Many pointed to the importance of individual choices, such as walking more and taking public transport. These can reduce pressure on the environment.
But the urgency of the problem required implementation of bold policies and actions. “For that to happen, it takes all of us to come out and push our elected officials to do so,” said Ms Anchondo during the climate strike in San Diego.
Scientists say burning fossil fuels such as coal are a major source of greenhouse gases that trap heat and raise global temperatures, bringing more floods, droughts, heatwaves and rising sea levels.
The planet has already warmed, on average, one degree Celsius since pre-industrial times and is on track to warm 1.5 deg C as early as 2030, the UN climate panel says, unless the world starts making drastic emissions cuts.
The 2015 Paris climate conference pledge to keep the increase in global average temperatures to below 2 degrees Celsius above pre-industrial levels to avoid a climate catastrophe but the world is far off course in achieving that target.
The years 2014 to 2018 were the five warmest years on record, according to the US National Oceanic and Atmospheric Administration and the 20 warmest occurred over the past 22.
NEW WAY OF THINKING
Mayor of Chula Vista Mary Salas, who attended the strike in San Diego, told The Straits Times she was encouraged by Ms Anchondo’s initiative to address “the biggest problem facing their future”.
“I thought that as mayor of the city of Chula Vista, I should do all I could to make them feel welcome. So I invited them to this space here at City Hall,” she added.
Moreover, climate action is also aligned with the city’s commitment towards environmental protection. In 1998, for instance, the city adopted a climate action plan in 1998 – the first city in San Diego county to do so – and was also the first city to adopt a multiple-species conservation plan to protect wildlife, said Ms Salas.

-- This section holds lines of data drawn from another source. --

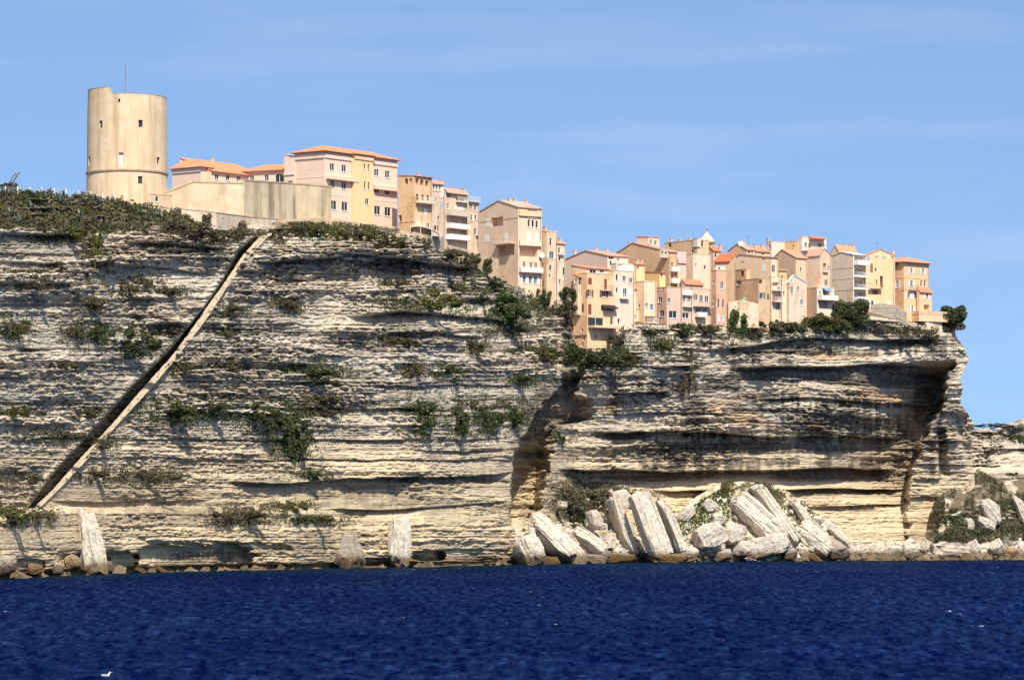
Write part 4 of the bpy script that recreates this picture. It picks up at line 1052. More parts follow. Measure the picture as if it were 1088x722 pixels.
f.win('L', 673.5, 267.2, 3, 5).win('L', 662.2, 267.5, 4, 7, 'c').wins('R', [(714.2, 281.5), (714.2, 293.5)], 3, 5.5).balcony('R', 711.8, 719.6, 288, .9, 'solid', (214, 210, 204)).balcony('R', 711.8, 719.6, 300.5, .9, 'solid', (222, 220, 216)).roof('gL', 13, (214, 140, 104), .3, .62).chim((.2, .7, .3), (.5, .4, -.6)).done()
f2 = House('pink_attic', 'pink roof-top attic with two dark windows, on the skyline above the big brown gable', 'attic', 688.5, 264, 251.5, 12, 12, (240, 204, 188), th=38, Y=f.Y + 8, wear=.12, down=8)
f2.wins('R', [(691.6, 257), (696.6, 258)], 3, 5).roof('sR', 1.5, (226, 170, 150), .2).done()
f3 = House('glazed_terrace', 'white roof terrace with glazing on the right shoulder of the big brown gable', 'terrace', 702, 272, 266, 3, 16.5, (218, 200, 172), th=40, Y=f.depth('R', 712) - 1.2, wear=.3, down=.3)
f3.row('R', 704, 268.5, 715, 270, 4, 2.6, 3).roof('flat', .4).done()
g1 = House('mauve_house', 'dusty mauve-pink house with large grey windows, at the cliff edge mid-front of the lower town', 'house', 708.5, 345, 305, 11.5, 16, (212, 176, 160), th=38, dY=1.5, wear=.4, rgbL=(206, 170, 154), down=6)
g1.win('R', 711, 319.3, 3.4, 5).win('R', 715, 334, 8.6, 7.6, 'w', (170, 166, 160)).win('L', 701.2, 318.5, 4, 6, 'w').win('L', 703, 333, 5, 7, 'w', (170, 166, 160)).wins('L', [(699.8, 306.8), (704.6, 306.8)], 1.8, 2.6).roof('flat', .5).done()
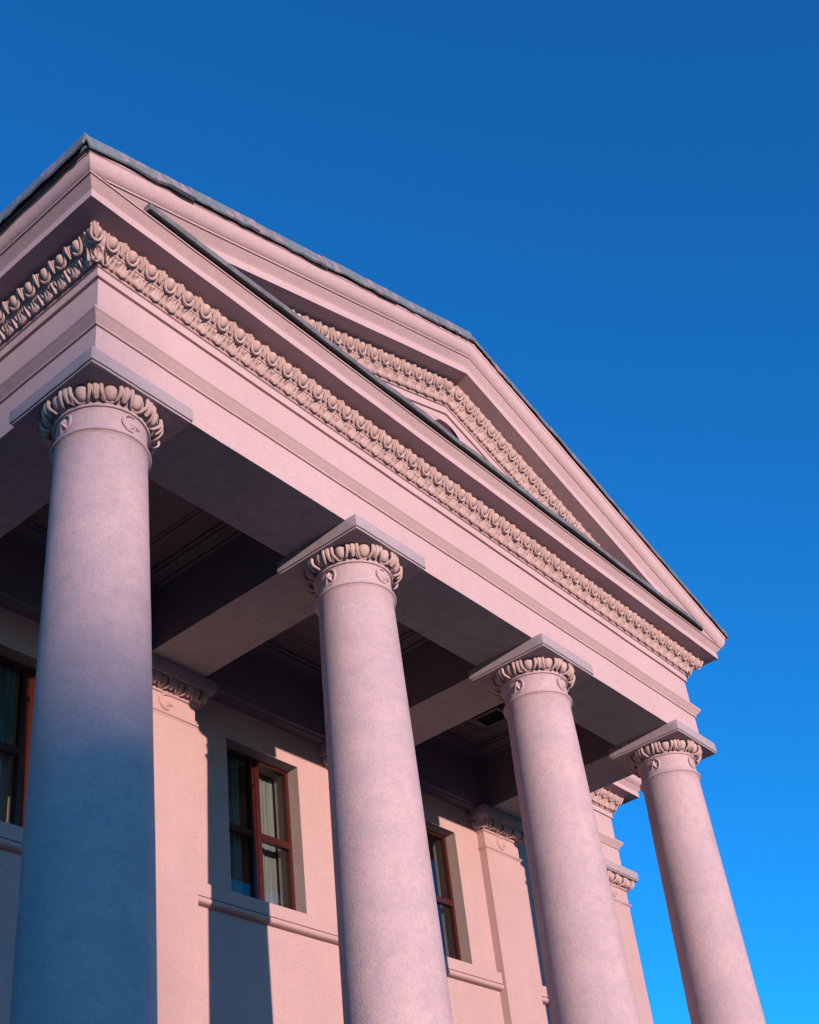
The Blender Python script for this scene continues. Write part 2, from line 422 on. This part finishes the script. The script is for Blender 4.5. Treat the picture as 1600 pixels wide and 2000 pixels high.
# --- carved pieces (local axes: x along the run, -y out of the moulding, z up its slope)
def ellipsoid_egg(hw, hh, dep):
    rows = []
    for i in range(9):
        t = -1+2*i/8; zz = hh*t
        r = sqrt(max(0, 1-t*t)); wd = hw*r*(1+.16*t); dd = dep*r*(1+.10*t)
        rows.append([(wd*cos(a), dd*.25-dd*sin(a)*1.0 if sin(a) > 0 else dd*.25-dd*.3*sin(a), zz) for a in [2*pi*k/14 for k in range(14)]])
    return MB().grid(rows, closed_v=True).mesh('egg', 60)
def husk_mesh(hw, hh, rad):
    pts = []; rr = []
    for i in range(15):
        a = pi*(1.12*i/14-.06); q = cos(a)
        pts.append((hw*q, -.010-.018*sin(a), hh*.80-hh*1.98*max(0, sin(a))**.75)); rr.append(rad*(.78+.45*max(0, sin(a))))
    m_ = MB().tube(pts, rr, 6)
    return m_.mesh('husk', 50)
def rib_pair(hw, hh, rad):
    """the two upright husk bands that hug an egg and meet under it"""
    side = []
    for i in range(9):
        t = i/8; x = hw*(1-.10*t-.42*max(0, t-.55)**1.3*2.2)
        side.append(((x, -.010-.040*sin(pi*(.08+.86*t)), hh*(.95-1.92*t)), rad*(1-.30*t)))
    low = [((hw*.45, .012, -hh*1.02), rad*.6), ((0, .016, -hh*1.03), rad*.6), ((-hw*.45, .012, -hh*1.02), rad*.6)]
    seq = side+low+[((-p[0], p[1], p[2]), r) for p, r in side[::-1]]
    return MB().tube([p for p, r in seq], [r for p, r in seq], 7).mesh('husk', 50)
def dart_mesh(hw, hh, bulge=.010):
    m_ = MB()
    for dx, sc, yy in ((-.030, .9, -.010), (0, 1.05, -.020), (.030, .9, -.010)):
        pts = []; rr = []
        for i in range(7):
            t = i/6; zz = hh*(.88-1.72*t)*sc; pts.append((dx*(1-.62*t), yy-bulge*sin(pi*t), zz)); rr.append(hw*(.62-.28*t if dx else .75-.38*t)+.002)
        m_.tube(pts, rr, 6)
    return m_.mesh('dart', 50)
EGG = ellipsoid_egg(.057, .070, .062); HUSK = husk_mesh(.075, .074, .013); DART = dart_mesh(.021, .076)
CEGG = ellipsoid_egg(.070, .084, .070); CHUSK = rib_pair(.095, .080, .022); CDART = dart_mesh(.038, .080, .030)
def leaf_mesh(w, h):
    """one unit of the carved leaf band: a broad fluted lobe, half a narrow tab at each side, deep gaps between"""
    nx, nz = 24, 12; rows = []
    ss = lambda a, b, x: (lambda q: q*q*(3-2*q))(min(1, max(0, (x-a)/(b-a))))
    for j in range(nz+1):
        t = j/nz; row = []
        for i in range(nx+1):
            u = -1+2*i/nx; au = abs(u)
            wl = .66*min(1, (t+.02)/.16)**.5 if t < .14 else .66
            lobe = .040*sqrt(max(0, 1-(au/max(wl, .01))**4)) if au < wl else 0
            lobe *= .78+.22*cos(pi*t*.9)
            tab = 0.
            if t > .04: tab = .038*sqrt(max(0, 1-((1-au)/.19)**2)) if au > .81 else 0
            body = .029*ss(.46, .62, t)*(1-.25*ss(.85, 1, t))
            hgt = max(lobe, tab, body)
            if t > .30:
                k = ss(.30, .5, t)
                hgt -= k*.011*(.5+.5*cos(u*pi*5))
                hgt -= .026*math.exp(-((au-.74)**2/.008+(t-.60)**2/.016))
                hgt -= .020*math.exp(-((au-.33)**2/.010+(t-.80)**2/.010))
            hgt += .010*math.exp(-((au-.5)**2/.02+(t-.90)**2/.008))
            row.append((u*w/2, -max(hgt, -.002), h*(t-.5)))
        rows.append(row)
    low = [(x, .014, z-.002) for x, y, z in rows[0]]; topr = [(x, .014, z+.002) for x, y, z in rows[-1]]
    return MB().grid([low]+rows+[topr]).mesh('leaf', 50)
LEAF = leaf_mesh(.2129, .130)

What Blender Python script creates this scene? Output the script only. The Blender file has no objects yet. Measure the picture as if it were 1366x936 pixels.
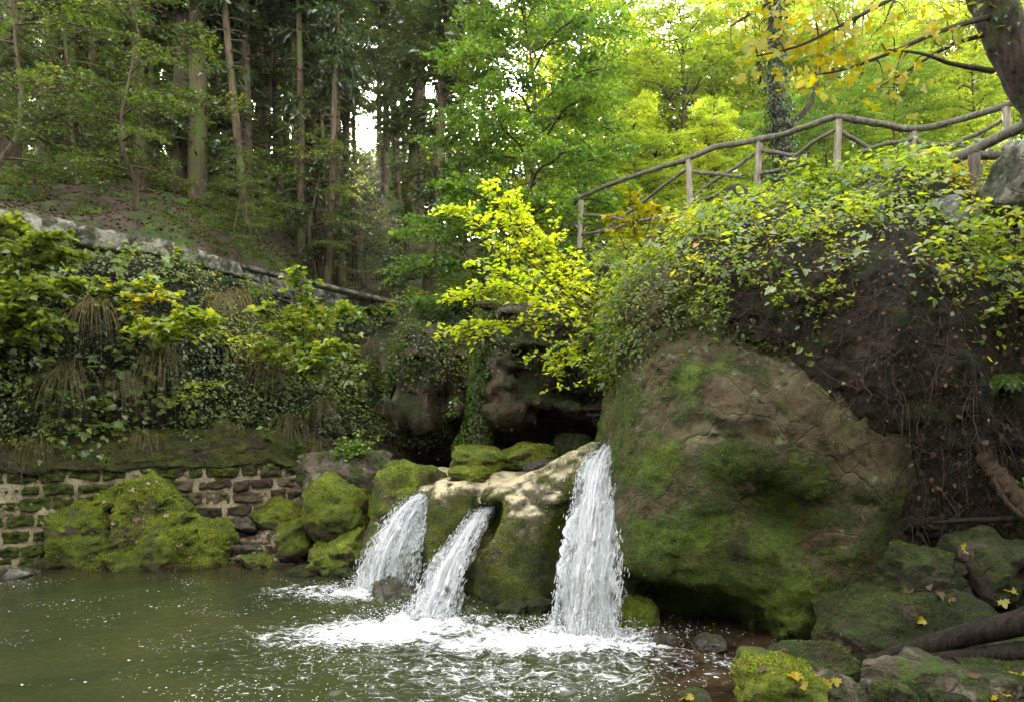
import bpy, bmesh, math, random
import numpy as np
from mathutils import Vector, Matrix

SC = bpy.context.scene
COL = SC.collection
F, HX, HY, EYE = 911.0, 683.0, 550.0, 2.4       # focal length in photo pixels, image centre, horizon row, eye height
SUN_EL, SUN_AZ = 26.5, -12.1                     # degrees; azimuth from the view axis, negative = left

def P(px, py, d):
    """photo pixel at depth d -> point"""
    return np.array([(px - HX) / F * d, d, EYE + (HY - py) / F * d])

# ------------------------------------------------------------------ noise
def _hash(ix, iy, iz, seed):
    h = (ix * 374761393 + iy * 668265263 + iz * 1274126177 + seed * 974634777) & 0xFFFFFFFF
    h = ((h ^ (h >> 13)) * 1103515245) & 0xFFFFFFFF
    h = ((h ^ (h >> 16)) * 2246822519) & 0xFFFFFFFF
    return ((h ^ (h >> 15)) & 0xFFFF) / 32767.5 - 1.0

def vnoise(p, seed=0):
    p = np.asarray(p, dtype=np.float64)
    i = np.floor(p).astype(np.int64); f = p - i
    f = f * f * f * (f * (f * 6 - 15) + 10)
    x, y, z = i[:, 0], i[:, 1], i[:, 2]
    fx, fy, fz = f[:, 0], f[:, 1], f[:, 2]
    r = 0
    for dx in (0, 1):
        wx = fx if dx else 1 - fx
        for dy in (0, 1):
            wy = fy if dy else 1 - fy
            for dz in (0, 1):
                wz = fz if dz else 1 - fz
                r = r + wx * wy * wz * _hash(x + dx, y + dy, z + dz, seed)
    return r

def fbm(p, scale=1.0, octs=4, gain=0.5, seed=0):
    p = np.asarray(p) * scale
    s, a = 0, 1.0
    for o in range(octs):
        s = s + a * vnoise(p * (2.03 ** o) + 17.3 * o, seed + o)
        a *= gain
    return s

def ridged(p, scale=1.0, octs=3, seed=0):
    p = np.asarray(p) * scale
    s, a = 0, 1.0
    for o in range(octs):
        s = s + a * (1 - 2 * np.abs(vnoise(p * (2.1 ** o) + 9.1 * o, seed + o)))
        a *= 0.5
    return s

def sstep(a, b, x):
    t = np.clip((x - a) / (b - a), 0, 1)
    return t * t * (3 - 2 * t)

def nrm(v):
    return v / np.maximum(np.linalg.norm(v, axis=-1, keepdims=True), 1e-9)

# ------------------------------------------------------------------ meshes
class MB:
    """collects vertices and polygons (arrays of equal-sized polygons)"""
    def __init__(s): s.v, s.f, s.m, s.uv, s.n = [], [], [], [], 0
    def add(s, v, f, mat=0, uv=None):
        v = np.asarray(v, dtype=np.float32).reshape(-1, 3); f = np.asarray(f, dtype=np.int64)
        s.v.append(v); s.f.append(f + s.n); s.m.append(np.full(len(f), mat, dtype=np.int32))
        s.uv.append(np.zeros((len(v), 2), np.float32) if uv is None else np.asarray(uv, np.float32)); s.n += len(v)
    def mesh(s, name, mats, smooth=True, uv=False, attrs=None):
        me = bpy.data.meshes.new(name)
        v = np.concatenate(s.v)
        tot = np.concatenate([np.full(len(f), f.shape[1], dtype=np.int32) for f in s.f])
        li = np.concatenate([f.reshape(-1) for f in s.f]).astype(np.int32)
        me.vertices.add(len(v)); me.vertices.foreach_set('co', v.reshape(-1))
        me.loops.add(len(li)); me.loops.foreach_set('vertex_index', li)
        me.polygons.add(len(tot))
        me.polygons.foreach_set('loop_start', np.concatenate([[0], np.cumsum(tot)[:-1]]).astype(np.int32))
        me.polygons.foreach_set('loop_total', tot)
        me.polygons.foreach_set('use_smooth', np.full(len(tot), smooth, dtype=bool))
        for m in (mats if isinstance(mats, (list, tuple)) else [mats]): me.materials.append(m)
        me.polygons.foreach_set('material_index', np.concatenate(s.m))
        if uv:
            l = me.uv_layers.new(name='UVMap')
            l.data.foreach_set('uv', np.concatenate(s.uv)[li].reshape(-1).astype(np.float32))
        for k, a in (attrs or {}).items():
            at = me.attributes.new(k, 'FLOAT', 'POINT'); at.data.foreach_set('value', np.asarray(a, np.float32))
        me.update(calc_edges=True); me.validate()
        return me
    def build(s, name, mats, parent=None, **k):
        o = bpy.data.objects.new(name, s.mesh(name, mats, **k)); COL.objects.link(o)
        if parent is not None: o.parent = parent
        return o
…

In an e-mail interview with The Straits Times, Ms Thunberg said that everyone has a role to play in making the “enormous changes” required to limit global warming.
Going vegan, buying only what is needed, and avoiding taking airplanes, is a good start on a personal level. But larger-scale changes are required.
Added Ms Thunberg, who has been nominated for the Nobel Peace Prize: “The bigger your platform, the bigger your responsibility. The bigger your carbon footprint, the bigger your moral duty.”
“But you must also realise that the changes required are beyond today’s economical system. We need a whole new way of thinking.”